[INPUT DATA]
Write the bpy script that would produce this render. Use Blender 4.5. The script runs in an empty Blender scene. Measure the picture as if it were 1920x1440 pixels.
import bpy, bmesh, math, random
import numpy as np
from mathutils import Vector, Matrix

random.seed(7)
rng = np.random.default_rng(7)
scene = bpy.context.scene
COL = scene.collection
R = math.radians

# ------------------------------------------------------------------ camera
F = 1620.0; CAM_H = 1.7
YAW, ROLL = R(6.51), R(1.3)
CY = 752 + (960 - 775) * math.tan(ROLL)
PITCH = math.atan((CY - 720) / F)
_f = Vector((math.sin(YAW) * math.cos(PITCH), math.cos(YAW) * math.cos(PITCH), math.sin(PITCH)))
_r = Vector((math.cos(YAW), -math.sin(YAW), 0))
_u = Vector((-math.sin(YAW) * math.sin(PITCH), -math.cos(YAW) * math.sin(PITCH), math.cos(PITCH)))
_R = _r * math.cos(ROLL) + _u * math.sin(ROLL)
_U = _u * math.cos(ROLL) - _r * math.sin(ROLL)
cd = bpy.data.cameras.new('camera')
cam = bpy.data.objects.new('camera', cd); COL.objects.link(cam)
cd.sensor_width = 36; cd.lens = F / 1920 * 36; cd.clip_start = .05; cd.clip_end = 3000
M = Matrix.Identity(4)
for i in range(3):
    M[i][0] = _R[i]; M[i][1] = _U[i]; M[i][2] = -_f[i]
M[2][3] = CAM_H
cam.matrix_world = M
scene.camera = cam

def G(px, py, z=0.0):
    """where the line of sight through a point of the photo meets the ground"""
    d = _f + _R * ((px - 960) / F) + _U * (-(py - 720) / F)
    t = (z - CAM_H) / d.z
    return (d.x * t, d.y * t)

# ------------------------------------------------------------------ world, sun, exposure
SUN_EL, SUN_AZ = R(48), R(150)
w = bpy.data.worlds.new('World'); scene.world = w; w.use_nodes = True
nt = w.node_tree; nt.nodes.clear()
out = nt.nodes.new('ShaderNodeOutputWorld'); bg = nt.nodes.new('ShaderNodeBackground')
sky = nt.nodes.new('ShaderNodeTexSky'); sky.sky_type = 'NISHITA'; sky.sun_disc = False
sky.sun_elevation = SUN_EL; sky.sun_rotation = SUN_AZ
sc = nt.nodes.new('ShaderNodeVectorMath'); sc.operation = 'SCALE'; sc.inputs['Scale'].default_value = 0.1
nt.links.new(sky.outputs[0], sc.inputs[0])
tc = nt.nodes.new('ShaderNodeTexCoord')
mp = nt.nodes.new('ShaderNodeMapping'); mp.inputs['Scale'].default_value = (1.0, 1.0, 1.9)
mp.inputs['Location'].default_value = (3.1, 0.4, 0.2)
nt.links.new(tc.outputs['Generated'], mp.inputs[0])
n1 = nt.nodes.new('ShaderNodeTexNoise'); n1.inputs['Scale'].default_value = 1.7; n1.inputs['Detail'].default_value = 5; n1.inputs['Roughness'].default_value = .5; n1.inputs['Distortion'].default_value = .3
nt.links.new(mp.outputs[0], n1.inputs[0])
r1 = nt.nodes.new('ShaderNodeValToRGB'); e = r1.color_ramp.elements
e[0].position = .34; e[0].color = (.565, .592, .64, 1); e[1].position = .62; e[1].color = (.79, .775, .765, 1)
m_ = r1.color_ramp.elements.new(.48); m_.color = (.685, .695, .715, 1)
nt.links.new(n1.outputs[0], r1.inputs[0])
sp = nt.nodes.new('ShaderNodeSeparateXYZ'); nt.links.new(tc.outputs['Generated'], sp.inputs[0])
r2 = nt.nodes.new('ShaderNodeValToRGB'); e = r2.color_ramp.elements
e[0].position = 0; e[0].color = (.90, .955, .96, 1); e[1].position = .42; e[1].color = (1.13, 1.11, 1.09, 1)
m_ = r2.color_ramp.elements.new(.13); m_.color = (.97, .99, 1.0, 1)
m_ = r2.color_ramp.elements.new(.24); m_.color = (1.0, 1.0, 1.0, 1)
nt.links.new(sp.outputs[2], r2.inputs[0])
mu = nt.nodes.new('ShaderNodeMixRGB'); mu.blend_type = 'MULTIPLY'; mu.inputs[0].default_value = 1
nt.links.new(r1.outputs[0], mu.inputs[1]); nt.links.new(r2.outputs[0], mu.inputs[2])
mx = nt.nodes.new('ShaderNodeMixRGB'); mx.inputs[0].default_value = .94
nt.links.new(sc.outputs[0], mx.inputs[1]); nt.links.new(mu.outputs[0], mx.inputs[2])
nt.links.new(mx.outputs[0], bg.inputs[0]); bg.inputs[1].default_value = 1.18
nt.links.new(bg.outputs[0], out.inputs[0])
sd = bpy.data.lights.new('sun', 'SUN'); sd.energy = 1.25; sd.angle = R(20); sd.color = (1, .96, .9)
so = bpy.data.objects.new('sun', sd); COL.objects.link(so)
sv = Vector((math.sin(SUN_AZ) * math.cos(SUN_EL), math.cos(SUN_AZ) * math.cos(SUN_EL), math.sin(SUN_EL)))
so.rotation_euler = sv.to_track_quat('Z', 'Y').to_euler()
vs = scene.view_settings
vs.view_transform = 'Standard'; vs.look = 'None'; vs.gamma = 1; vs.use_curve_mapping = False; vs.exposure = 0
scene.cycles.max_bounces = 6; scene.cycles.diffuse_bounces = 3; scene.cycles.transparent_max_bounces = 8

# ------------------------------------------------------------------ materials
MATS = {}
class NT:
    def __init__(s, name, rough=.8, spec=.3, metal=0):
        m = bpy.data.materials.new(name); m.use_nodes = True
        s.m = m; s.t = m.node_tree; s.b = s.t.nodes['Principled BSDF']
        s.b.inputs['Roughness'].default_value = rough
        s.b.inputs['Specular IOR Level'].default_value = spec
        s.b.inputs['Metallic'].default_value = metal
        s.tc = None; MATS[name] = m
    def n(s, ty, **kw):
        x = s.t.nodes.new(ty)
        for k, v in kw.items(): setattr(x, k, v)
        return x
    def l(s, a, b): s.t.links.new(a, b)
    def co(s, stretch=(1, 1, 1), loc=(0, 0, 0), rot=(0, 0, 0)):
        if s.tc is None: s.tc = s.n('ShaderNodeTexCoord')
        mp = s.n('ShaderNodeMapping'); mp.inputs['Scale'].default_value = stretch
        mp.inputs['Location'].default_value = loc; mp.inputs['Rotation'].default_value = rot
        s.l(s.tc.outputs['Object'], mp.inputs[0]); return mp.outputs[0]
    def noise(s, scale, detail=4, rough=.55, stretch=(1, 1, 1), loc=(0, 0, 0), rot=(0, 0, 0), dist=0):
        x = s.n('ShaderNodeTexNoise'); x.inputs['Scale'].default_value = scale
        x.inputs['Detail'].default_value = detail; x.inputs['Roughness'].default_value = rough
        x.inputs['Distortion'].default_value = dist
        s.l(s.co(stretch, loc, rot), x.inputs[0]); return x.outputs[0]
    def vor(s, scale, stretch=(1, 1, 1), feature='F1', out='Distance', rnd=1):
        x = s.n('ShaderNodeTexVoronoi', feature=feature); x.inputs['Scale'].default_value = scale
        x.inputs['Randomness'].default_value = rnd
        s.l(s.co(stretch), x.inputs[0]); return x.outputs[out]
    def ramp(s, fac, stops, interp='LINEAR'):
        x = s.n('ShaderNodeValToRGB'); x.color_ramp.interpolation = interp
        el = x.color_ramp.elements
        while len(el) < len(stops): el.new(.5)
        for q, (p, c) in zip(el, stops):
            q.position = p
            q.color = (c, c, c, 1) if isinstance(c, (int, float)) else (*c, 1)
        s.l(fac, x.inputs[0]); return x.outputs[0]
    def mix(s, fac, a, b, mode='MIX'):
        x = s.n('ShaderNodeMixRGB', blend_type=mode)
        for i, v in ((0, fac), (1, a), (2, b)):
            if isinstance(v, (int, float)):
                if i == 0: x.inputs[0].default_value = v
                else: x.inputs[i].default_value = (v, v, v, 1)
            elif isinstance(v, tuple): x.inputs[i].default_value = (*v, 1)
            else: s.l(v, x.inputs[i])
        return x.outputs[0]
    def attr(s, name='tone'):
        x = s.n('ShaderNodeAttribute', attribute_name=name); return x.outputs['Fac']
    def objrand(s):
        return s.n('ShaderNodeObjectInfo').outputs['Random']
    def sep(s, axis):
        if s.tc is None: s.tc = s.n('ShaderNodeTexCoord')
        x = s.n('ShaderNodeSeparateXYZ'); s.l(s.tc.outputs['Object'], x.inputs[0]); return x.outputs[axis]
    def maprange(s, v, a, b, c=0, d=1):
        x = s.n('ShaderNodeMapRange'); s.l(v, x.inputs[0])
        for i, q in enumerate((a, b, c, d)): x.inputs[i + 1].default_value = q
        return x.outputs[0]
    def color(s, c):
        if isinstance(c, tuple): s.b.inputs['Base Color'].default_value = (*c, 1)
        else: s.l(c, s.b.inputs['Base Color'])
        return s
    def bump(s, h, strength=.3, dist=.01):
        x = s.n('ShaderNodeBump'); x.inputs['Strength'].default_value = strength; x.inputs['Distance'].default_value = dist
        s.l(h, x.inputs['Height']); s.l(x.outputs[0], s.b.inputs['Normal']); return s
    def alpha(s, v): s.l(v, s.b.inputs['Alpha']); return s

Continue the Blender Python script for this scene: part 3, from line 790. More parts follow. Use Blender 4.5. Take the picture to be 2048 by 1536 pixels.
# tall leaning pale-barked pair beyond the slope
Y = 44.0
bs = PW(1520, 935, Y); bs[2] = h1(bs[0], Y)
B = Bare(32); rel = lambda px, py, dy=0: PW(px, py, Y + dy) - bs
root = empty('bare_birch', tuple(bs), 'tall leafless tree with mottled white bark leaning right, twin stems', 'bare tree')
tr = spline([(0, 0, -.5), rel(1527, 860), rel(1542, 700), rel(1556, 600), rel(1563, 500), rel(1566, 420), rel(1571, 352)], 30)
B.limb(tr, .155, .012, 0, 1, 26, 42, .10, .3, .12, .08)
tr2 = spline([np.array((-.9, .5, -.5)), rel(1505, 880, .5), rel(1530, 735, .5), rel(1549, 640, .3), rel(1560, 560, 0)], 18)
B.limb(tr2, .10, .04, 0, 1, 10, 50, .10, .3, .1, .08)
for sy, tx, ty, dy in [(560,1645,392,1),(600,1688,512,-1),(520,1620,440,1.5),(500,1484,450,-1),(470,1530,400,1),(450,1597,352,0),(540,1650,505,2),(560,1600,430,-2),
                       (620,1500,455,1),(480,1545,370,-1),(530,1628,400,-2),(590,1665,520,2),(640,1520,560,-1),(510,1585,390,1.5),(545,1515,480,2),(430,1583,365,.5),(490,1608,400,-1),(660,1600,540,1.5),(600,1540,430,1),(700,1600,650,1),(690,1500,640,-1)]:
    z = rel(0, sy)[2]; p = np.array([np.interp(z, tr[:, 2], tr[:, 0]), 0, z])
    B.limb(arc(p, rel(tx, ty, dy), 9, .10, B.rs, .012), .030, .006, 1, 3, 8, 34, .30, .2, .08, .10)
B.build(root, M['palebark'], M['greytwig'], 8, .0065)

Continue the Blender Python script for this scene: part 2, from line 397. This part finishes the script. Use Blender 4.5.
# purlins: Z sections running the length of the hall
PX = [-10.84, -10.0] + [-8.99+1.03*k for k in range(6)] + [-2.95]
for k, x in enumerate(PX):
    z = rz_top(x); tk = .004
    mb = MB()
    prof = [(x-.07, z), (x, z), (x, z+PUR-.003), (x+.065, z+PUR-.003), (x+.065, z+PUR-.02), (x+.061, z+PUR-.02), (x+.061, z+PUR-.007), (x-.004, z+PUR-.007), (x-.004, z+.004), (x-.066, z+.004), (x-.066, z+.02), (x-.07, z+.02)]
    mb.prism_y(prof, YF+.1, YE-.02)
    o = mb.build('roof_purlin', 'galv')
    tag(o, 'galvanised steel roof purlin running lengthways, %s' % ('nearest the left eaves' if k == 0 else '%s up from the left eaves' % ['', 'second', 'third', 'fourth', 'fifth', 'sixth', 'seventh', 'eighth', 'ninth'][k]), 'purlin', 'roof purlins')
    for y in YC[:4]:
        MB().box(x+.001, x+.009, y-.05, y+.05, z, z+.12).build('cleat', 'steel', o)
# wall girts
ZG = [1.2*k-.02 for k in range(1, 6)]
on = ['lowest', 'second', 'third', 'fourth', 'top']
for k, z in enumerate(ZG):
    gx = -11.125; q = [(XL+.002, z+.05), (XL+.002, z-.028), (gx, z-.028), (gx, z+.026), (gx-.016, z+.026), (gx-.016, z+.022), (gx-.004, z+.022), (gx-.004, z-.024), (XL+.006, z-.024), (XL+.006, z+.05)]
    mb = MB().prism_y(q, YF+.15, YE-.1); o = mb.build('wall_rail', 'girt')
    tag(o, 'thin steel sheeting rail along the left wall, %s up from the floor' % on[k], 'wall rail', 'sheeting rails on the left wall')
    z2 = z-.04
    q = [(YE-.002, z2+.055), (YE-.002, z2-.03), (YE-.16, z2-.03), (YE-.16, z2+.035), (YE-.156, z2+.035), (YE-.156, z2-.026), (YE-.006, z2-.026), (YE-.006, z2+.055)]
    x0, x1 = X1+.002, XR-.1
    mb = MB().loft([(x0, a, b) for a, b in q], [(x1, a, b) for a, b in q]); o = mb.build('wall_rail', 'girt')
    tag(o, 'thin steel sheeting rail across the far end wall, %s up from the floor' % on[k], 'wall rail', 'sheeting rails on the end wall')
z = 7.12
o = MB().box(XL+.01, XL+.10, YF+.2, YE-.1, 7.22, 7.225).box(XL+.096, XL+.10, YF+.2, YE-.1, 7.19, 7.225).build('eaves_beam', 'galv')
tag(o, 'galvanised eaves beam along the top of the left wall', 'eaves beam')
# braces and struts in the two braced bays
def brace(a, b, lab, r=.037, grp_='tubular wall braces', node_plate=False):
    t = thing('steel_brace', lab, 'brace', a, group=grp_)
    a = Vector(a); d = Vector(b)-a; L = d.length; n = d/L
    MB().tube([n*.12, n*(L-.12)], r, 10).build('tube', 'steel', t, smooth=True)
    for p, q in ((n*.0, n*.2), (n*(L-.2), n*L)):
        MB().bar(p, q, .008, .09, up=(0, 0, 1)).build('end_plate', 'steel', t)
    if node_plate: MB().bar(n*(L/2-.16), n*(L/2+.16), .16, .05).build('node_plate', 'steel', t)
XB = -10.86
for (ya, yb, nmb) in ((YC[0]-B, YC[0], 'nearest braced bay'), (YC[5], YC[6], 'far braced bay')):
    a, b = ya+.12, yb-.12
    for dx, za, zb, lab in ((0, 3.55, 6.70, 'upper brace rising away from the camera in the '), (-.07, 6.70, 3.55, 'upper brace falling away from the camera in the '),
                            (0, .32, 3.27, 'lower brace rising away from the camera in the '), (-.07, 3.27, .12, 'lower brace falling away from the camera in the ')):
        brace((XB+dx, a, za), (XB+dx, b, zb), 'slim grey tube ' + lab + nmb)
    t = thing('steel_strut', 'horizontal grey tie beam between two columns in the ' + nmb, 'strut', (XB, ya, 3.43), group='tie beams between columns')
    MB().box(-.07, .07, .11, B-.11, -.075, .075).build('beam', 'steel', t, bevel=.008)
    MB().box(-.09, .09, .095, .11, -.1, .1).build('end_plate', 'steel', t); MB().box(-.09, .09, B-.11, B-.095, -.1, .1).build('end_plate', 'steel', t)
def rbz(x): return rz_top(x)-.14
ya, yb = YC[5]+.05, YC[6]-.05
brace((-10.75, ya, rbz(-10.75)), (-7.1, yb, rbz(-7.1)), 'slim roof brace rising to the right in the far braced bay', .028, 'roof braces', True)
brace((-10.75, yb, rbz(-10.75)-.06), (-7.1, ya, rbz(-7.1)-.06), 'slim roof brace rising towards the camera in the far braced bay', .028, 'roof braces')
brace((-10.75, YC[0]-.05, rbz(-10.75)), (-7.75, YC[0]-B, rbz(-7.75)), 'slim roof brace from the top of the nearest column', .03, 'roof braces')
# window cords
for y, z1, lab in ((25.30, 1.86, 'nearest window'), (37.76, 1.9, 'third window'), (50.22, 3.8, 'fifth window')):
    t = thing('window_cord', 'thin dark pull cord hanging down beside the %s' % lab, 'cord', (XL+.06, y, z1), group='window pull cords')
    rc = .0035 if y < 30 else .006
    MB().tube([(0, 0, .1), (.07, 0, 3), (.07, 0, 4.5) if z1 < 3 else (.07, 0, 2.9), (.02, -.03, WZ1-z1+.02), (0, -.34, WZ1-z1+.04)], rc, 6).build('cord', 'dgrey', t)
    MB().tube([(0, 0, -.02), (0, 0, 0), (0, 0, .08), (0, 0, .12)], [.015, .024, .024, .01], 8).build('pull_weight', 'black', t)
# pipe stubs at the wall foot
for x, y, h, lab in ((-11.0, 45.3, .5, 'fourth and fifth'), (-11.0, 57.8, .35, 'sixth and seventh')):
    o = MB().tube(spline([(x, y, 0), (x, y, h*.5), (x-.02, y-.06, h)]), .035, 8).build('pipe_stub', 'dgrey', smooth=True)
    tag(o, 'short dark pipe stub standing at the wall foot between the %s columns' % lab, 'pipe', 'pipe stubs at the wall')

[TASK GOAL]
Can you write out the lines above, from the first one through the one containing "R = math.radians", exactly as they appear and nothing more?

[CORRECT OUTPUT]
Write the bpy script that would produce this render. Use Blender 4.5. The script runs in an empty Blender scene. Measure the picture as if it were 1920x1440 pixels.
import bpy, bmesh, math, random
import numpy as np
from mathutils import Vector, Matrix

random.seed(7)
rng = np.random.default_rng(7)
scene = bpy.context.scene
COL = scene.collection
R = math.radians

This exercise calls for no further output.